Berlin Biennale

Berlin Biennale
The Berlin Biennale for Contemporary Art (Berlin Biennale für zeitgenössische kunst), commonly known simply as the Belin Biennale, is a contemporary art exhibition held in the German capital of Berlin on even years. It is considered to be the country’s second most important contemporary art exhibition after documenta, which takes place very five years in Kassel.

The Berlin Biennale was founded in 1996 by Klaus Biesenbach and a group of art collectors and patrons. Biesenbach is also the founder of the Kunst-Werke Institute for Contemporary Art in Berlin, the current director of MoMA PS1 in New York City, and the chief curator at large at the Museum of Modern Art in New York City.

The inaugural Biennale ran for three months in 1998. It was curated by Klaus Biesenbach, art critic and historian of art Hans-Ulrich Obrist, and museum curator Nancy Spector. The exhibition featured over 70 artists, including several obscure names who would later become famous, such as Olafur Eliasson, Thomas Demand, Jonathan Messe, and Franz Ackermann.

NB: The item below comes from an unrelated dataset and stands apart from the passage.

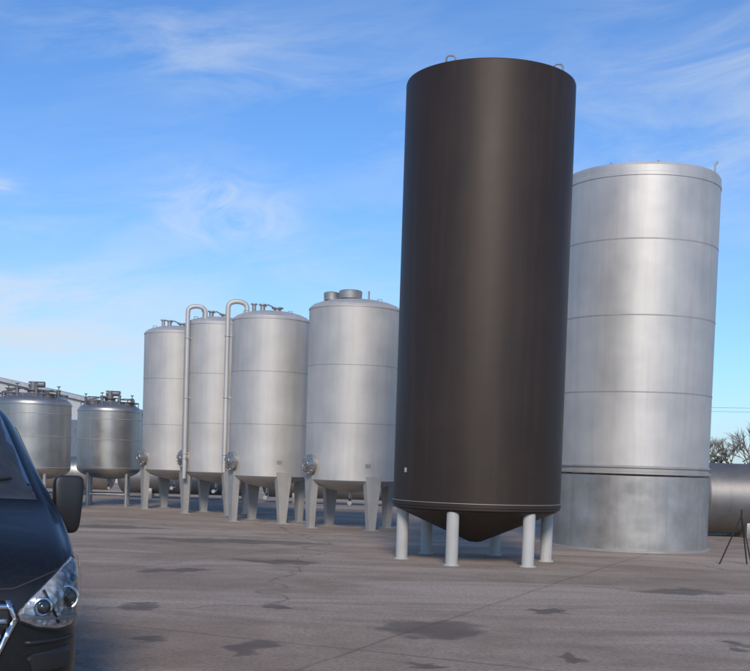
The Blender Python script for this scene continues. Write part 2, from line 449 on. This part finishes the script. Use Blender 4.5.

Since its 3rd edition in 2004, the Berlin Biennale has been run by the KW Institute for Contemporary Art. The event is funded by the government of Germany through the Kulturstiftung des Bundes (German Federal Cultural Foundation). In 2008, the exhibition joined the European Biennial Network, a project designed to bring together Europe’s leading biennial exhibitions, including the Venice Biennale, the Göteborg International Biennial for Contemporary Art, Manifesta, and others.

The Berlin Biennale is an impressive showcase of contemporary art, including works by emerging artists from different countries. The participating artists are chosen by the curator or curators of the event according to the annual theme of the Biennale. Although the exhibition focuses on visual arts, it encourages the convergence of various art forms that allows to create innovative and exciting pieces of art.

Over the years, the Berlin Biennale has been held at different venues in Berlin, including the KW Institute of Contemporary Art, Martin-Gropius-Bau, the Neue Nationalgalerie, the Shinkel pavilion, the Dalhem museums of the Berlin State Museums, the Academy of Arts, the European School of Management and Technology (ESMT Berlin), and many others. Leading cultural institutions of Berlin participate in the exhibition through collaborations and other joint products.